Thursday, April 7, 2011

#6: F is for Five Gods and Fantasy Fiction

Recently, I've been reading a serious of books by Lois McMaster Bujold, a fantasy fiction series referred to as the Five Gods universe, or the Chalionverse. It's currently three books: The Curse of Chalion, Paladin of Souls, and The Hallowed Hunt, with a tentative plan to add two more and have one per god.

The key to the setting is the Five Gods: The Father of Winter, The Mother of Summer, The Daughter of Spring, The Son of Autumn, and The Bastard, God of disasters and all things "out of season". They cannot physically intervene in the mortal world, but instead must guide humans to do what needs to be done. Free will being what it is, they may need to send hundreds of people for even one to accomplish what needs to be done.

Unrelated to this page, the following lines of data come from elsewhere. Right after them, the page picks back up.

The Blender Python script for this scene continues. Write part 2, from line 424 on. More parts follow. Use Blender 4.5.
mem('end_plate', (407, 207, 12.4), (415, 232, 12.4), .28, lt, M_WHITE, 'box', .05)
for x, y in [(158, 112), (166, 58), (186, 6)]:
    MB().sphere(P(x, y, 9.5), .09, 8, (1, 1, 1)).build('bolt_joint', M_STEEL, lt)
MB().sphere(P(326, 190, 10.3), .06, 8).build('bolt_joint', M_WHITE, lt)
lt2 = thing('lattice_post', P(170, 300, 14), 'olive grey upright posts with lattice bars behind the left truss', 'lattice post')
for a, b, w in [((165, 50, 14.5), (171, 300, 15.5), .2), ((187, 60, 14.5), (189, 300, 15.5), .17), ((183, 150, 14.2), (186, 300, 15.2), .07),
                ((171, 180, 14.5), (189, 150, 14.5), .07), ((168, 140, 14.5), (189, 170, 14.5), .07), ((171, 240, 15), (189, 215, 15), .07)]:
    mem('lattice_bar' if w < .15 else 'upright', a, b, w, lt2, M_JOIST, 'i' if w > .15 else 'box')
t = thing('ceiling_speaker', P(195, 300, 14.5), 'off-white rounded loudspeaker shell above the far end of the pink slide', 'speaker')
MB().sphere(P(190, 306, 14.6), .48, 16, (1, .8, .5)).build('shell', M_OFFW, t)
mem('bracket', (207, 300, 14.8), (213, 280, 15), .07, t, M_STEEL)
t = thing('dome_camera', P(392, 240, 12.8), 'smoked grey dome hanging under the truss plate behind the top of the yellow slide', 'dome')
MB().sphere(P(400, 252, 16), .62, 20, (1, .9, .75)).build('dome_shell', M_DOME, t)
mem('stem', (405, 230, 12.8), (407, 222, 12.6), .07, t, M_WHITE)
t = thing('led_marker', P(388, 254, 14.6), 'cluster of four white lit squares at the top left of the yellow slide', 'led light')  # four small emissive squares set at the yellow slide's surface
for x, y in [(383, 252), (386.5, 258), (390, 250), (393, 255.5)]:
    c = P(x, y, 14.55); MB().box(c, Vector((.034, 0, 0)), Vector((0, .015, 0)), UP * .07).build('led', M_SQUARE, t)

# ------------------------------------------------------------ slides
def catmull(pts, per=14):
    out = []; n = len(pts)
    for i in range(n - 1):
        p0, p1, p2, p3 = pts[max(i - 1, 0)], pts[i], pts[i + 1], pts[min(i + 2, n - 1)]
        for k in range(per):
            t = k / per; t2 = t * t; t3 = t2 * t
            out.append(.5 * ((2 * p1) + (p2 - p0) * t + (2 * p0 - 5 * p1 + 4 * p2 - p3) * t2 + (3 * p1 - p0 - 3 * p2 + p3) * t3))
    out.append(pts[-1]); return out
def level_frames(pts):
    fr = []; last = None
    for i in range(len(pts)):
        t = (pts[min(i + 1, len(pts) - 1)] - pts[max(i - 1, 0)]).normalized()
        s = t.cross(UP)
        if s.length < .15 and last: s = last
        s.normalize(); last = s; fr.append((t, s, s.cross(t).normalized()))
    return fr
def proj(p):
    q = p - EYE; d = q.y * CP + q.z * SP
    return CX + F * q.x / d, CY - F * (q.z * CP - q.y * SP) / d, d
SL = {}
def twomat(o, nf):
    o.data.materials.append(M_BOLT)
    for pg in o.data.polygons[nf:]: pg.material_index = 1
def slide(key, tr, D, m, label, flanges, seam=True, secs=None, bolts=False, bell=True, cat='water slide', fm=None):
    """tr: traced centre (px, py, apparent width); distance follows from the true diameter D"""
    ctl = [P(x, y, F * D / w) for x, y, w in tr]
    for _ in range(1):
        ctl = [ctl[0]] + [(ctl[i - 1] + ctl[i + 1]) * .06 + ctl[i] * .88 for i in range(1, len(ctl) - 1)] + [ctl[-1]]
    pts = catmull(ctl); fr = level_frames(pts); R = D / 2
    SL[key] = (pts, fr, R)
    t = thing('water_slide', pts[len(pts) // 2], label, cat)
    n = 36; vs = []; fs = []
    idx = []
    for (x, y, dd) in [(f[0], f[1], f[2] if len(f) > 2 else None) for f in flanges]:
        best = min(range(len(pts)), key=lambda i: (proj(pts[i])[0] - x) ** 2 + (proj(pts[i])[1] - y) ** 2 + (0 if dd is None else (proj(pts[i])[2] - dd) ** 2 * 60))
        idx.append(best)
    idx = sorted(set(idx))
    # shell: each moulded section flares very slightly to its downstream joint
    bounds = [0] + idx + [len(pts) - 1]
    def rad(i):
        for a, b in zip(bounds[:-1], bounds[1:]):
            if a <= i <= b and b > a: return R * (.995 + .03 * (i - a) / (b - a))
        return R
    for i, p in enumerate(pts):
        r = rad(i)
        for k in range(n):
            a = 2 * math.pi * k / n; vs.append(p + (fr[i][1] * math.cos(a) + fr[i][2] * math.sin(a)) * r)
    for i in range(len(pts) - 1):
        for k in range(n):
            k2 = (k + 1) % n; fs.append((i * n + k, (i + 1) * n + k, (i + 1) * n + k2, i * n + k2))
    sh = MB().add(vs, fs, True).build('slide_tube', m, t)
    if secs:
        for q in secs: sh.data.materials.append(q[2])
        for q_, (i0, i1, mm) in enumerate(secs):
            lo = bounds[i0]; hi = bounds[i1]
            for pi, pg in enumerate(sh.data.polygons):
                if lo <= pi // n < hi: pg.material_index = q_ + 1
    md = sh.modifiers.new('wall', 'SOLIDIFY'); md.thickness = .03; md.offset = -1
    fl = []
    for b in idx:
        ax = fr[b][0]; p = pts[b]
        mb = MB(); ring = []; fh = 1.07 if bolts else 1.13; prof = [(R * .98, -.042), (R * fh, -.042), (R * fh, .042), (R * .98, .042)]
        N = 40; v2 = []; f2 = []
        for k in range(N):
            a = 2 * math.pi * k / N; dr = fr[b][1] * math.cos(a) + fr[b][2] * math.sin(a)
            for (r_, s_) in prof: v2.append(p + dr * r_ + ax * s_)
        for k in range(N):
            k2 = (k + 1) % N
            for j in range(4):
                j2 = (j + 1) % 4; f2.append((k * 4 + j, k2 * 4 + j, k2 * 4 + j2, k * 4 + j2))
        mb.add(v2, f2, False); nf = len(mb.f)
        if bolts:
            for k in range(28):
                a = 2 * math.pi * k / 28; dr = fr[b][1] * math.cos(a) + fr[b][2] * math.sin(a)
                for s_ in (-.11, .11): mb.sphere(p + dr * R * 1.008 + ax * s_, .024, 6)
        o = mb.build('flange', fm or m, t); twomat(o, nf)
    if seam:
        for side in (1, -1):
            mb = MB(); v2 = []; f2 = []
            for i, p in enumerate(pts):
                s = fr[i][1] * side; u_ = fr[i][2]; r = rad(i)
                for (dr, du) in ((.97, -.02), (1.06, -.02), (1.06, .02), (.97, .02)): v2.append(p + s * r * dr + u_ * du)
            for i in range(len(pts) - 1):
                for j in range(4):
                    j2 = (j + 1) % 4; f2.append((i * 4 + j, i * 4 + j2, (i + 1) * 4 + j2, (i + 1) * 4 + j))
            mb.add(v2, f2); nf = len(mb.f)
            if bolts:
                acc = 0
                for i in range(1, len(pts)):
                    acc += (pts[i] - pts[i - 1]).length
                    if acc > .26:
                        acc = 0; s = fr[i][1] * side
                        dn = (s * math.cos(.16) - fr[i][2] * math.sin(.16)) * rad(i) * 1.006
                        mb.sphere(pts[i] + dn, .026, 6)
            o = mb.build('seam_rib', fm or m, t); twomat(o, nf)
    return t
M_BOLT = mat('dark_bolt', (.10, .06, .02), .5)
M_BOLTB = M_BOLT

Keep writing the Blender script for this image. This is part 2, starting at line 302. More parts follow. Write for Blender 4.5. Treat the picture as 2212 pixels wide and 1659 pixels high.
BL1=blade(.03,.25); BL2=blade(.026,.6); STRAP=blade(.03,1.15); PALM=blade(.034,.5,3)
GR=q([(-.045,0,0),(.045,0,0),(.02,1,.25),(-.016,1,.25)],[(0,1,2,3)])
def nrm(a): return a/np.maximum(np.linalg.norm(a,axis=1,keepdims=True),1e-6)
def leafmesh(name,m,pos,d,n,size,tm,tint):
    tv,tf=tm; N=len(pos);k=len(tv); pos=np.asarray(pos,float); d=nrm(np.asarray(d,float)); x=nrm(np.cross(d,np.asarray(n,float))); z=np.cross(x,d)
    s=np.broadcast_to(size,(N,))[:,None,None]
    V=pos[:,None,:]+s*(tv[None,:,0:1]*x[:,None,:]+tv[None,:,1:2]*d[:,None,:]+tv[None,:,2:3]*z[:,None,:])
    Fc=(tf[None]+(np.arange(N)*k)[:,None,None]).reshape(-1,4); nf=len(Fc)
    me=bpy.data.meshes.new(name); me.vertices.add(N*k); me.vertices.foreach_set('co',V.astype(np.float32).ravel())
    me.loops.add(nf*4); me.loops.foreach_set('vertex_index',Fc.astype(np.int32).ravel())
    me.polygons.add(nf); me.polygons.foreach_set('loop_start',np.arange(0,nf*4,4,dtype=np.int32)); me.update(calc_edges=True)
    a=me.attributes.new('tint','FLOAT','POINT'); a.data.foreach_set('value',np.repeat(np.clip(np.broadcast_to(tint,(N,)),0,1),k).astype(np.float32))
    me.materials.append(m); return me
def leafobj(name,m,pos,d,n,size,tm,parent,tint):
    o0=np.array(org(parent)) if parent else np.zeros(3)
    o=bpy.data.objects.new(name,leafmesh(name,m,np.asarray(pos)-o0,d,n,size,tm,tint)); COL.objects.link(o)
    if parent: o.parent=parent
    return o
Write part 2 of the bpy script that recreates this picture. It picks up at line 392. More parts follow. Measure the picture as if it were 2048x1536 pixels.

In particular, the Bastard interests me. His sphere of influence includes anything that doesn't fit the normal expectations: in addition to the children born of adultery that you'd expect, he also includes orphans, homosexuals, and anyone else who doesn't fit in the neat niches society creates for them. I'm very pleased to see a system that explicitly provides a place for the people who just don't fit; it's relatively uncommon. (Another that provides it is the Glorantha setting for Runequest; the "Orlanthi all" is used, where if you say "all Orlanthi are farmers and herdsmen" it's understood that you mean about 6 out of 7; the other 1/7 perform support tasks of various sorts, but there's no shame in being part of that 1/7 or the traditional 6/7.)

Think how much easier life would be for everyone if this concept that "not everyone has to be normal" were more prevalent. Not everyone fits into the little niches. Maybe we should plan for that.